Thai indie filmmaker Boonsong “Sueb” Nakphoo tells authentic, hardscrabble stories of contemporary rural life, enlisting his family, friends and neighbours in his native rural Sukhothai province to help him make his low-budget movies. They are unpretentious and compelling portraits of folks who have been surpassed by society, and they are out of step with the increasingly urbanised, digitised, plastic-coated modern Thailand.
Boonsong’s latest feature is the ironically titled “Village of Hope” (“Wangphikul”). A drama, it’s a sequel to his 2010 effort, “Poor People the Great”.
In between “Poor People” and his new one, Boonsong, who also directs short films, acts in mainstream films and coaches actors, did the ambitious “Four Stations”. A 2012 compilation of four short stories by noted Thai authors, it won a jury prize at last year’s Deauville Asian Film Festival.
With “Village of Hope”, which premiered at last year’s Mumbai Film Festival and was featured in the World Film Festival of Bangkok, Boonsong further hones his craft, presenting the succinct tale in black and white.
The grey adds weight and shadows to the story of Sorn, a sombre young soldier on leave who returns home. In “Poor People the Great”, Sorn was an idle teenager, prone to hanging out with motorcycle-riding troublemakers. He ended up in jail, requiring his debt-ridden, jobless father Choo to scrape together cash to bail him out.
In “Village of Hope”, Sorn is introduced walking back home – too poor to afford a bus, taxi or motorcycle ride. Trudging along the highway as cars whiz past, his steps quicken and become bouncier in anticipation as he approaches the old homestead. But his mood quickly deflates as he greets his aunts who perfunctorily return his greeting with an “uh”. It’s quiet. Few others are around. Most people his age have all left to work in Bangkok. Any male relatives who happen to be around are prone to bossiness, and sternly lecture him about getting a job, thinking about the future, “you’re a man now”, etc.
Uneasiness sets in as he reaquaints himself to the village’s slow pace and the struggles of his impoverished, heavily indebted relatives, who all live in a tight-knit collection of rustic wooden houses. Boyhood has slipped away and the reality of adulthood is looming for young Sorn.

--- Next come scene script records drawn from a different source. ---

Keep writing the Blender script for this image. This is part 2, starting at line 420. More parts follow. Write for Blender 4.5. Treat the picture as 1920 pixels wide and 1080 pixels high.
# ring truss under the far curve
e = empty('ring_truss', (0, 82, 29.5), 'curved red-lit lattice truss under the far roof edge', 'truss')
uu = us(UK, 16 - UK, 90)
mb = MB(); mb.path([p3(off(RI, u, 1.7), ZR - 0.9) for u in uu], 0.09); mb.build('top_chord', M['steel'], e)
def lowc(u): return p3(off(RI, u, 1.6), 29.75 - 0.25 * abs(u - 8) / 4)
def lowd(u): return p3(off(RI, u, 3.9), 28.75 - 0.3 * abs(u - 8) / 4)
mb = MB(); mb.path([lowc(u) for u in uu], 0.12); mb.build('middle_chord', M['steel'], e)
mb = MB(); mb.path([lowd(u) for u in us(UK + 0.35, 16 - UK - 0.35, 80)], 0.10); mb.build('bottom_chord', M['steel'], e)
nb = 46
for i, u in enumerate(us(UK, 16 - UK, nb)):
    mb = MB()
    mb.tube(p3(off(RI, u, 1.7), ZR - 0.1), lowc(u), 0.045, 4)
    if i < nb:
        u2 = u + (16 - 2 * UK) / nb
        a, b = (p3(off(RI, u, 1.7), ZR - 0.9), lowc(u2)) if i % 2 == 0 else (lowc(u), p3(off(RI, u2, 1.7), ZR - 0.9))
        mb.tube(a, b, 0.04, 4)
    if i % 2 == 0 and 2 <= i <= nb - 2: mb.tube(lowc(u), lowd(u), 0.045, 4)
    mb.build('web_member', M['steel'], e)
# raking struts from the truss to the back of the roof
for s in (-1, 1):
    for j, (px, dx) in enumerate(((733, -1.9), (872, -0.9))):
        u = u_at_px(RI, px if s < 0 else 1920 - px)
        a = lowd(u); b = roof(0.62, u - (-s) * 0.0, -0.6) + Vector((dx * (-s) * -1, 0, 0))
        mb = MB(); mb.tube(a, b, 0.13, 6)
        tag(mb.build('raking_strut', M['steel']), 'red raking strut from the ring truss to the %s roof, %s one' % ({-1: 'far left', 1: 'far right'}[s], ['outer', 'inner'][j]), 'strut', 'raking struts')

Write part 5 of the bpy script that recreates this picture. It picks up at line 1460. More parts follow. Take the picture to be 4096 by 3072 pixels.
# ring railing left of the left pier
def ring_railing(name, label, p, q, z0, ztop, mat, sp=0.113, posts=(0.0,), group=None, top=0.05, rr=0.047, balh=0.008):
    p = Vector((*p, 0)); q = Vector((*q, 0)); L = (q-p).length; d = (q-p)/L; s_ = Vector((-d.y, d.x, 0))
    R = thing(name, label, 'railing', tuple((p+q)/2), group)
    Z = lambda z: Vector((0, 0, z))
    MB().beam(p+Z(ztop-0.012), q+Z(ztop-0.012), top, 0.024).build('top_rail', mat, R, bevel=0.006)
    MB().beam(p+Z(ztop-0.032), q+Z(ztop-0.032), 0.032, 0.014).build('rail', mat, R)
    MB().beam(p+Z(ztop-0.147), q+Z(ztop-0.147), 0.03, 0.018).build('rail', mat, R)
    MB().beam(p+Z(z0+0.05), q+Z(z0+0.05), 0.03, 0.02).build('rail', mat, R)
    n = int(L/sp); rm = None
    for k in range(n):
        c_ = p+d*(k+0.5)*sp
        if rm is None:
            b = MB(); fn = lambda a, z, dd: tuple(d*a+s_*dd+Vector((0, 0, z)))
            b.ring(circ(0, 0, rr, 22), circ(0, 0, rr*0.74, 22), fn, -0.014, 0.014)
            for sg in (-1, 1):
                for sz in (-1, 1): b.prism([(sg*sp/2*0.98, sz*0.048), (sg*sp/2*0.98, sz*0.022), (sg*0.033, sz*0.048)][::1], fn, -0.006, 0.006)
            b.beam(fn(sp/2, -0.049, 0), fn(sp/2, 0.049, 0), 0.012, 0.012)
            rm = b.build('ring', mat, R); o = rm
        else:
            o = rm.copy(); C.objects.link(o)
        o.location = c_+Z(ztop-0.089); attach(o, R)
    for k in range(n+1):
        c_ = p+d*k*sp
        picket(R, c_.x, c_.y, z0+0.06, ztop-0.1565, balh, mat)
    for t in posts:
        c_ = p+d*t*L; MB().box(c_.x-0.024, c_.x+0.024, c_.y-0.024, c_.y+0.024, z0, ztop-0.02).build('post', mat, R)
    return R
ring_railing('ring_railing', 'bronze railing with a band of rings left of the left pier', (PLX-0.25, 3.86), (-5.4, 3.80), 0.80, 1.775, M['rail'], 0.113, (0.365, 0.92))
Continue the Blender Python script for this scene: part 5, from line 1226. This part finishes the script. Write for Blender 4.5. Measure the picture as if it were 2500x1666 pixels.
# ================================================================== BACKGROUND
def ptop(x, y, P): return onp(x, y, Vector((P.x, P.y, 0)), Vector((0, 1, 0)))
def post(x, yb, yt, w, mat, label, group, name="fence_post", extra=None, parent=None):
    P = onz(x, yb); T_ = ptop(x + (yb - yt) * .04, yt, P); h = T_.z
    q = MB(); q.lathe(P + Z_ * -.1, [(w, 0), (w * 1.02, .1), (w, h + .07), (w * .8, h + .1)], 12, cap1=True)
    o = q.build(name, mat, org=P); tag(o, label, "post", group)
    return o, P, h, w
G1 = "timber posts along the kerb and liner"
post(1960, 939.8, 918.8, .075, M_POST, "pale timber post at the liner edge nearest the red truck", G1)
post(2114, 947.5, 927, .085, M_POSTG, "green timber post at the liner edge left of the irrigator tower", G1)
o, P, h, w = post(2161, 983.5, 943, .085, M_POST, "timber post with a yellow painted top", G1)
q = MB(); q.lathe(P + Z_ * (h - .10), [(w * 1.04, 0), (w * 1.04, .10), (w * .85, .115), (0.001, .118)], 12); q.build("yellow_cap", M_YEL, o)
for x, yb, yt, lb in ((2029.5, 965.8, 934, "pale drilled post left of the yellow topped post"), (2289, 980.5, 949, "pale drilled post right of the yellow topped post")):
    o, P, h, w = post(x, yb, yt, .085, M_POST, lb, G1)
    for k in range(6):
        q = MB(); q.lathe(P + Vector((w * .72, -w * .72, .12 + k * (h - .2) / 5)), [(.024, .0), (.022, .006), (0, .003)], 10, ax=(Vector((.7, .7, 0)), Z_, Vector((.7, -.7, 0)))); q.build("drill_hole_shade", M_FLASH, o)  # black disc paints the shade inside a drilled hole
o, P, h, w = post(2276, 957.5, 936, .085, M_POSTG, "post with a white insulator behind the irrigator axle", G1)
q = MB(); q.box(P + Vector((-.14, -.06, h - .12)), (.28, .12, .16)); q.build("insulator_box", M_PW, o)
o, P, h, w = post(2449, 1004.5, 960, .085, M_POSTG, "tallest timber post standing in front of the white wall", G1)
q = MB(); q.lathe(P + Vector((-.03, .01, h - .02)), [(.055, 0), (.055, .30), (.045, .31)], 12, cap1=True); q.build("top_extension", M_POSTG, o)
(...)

He checks in with his grandmother, an ancient, bent-over woman who is so infirm she spends most of her days in bed. “I don’t know how long I can live,” she croaks from beneath her deeply wrinkled face.
An aunt’s mobile phone rings – one of those old candybar models – no smartphones here. It’s a Bangkok nephew who plans to visit and wants to talk to grandmother. So begins a routine for the family, who live in a place with lousy cell reception. The aunt has to go to the middle of the yard, and Sorn is stationed at granny’s door. With the auntie shouting from across the way, the conversation is relayed in two steps. It shows just how out of touch this place is.
Fortunately for Sorn, there’s a younger male cousin around, who has a motorbike. The boys are dispatched to the market to fetch provisions for the Bangkok relative’s forthcoming visit. It’s a chance for Sorn to be a kid again. He even gets to chase a girl his age, but only briefly.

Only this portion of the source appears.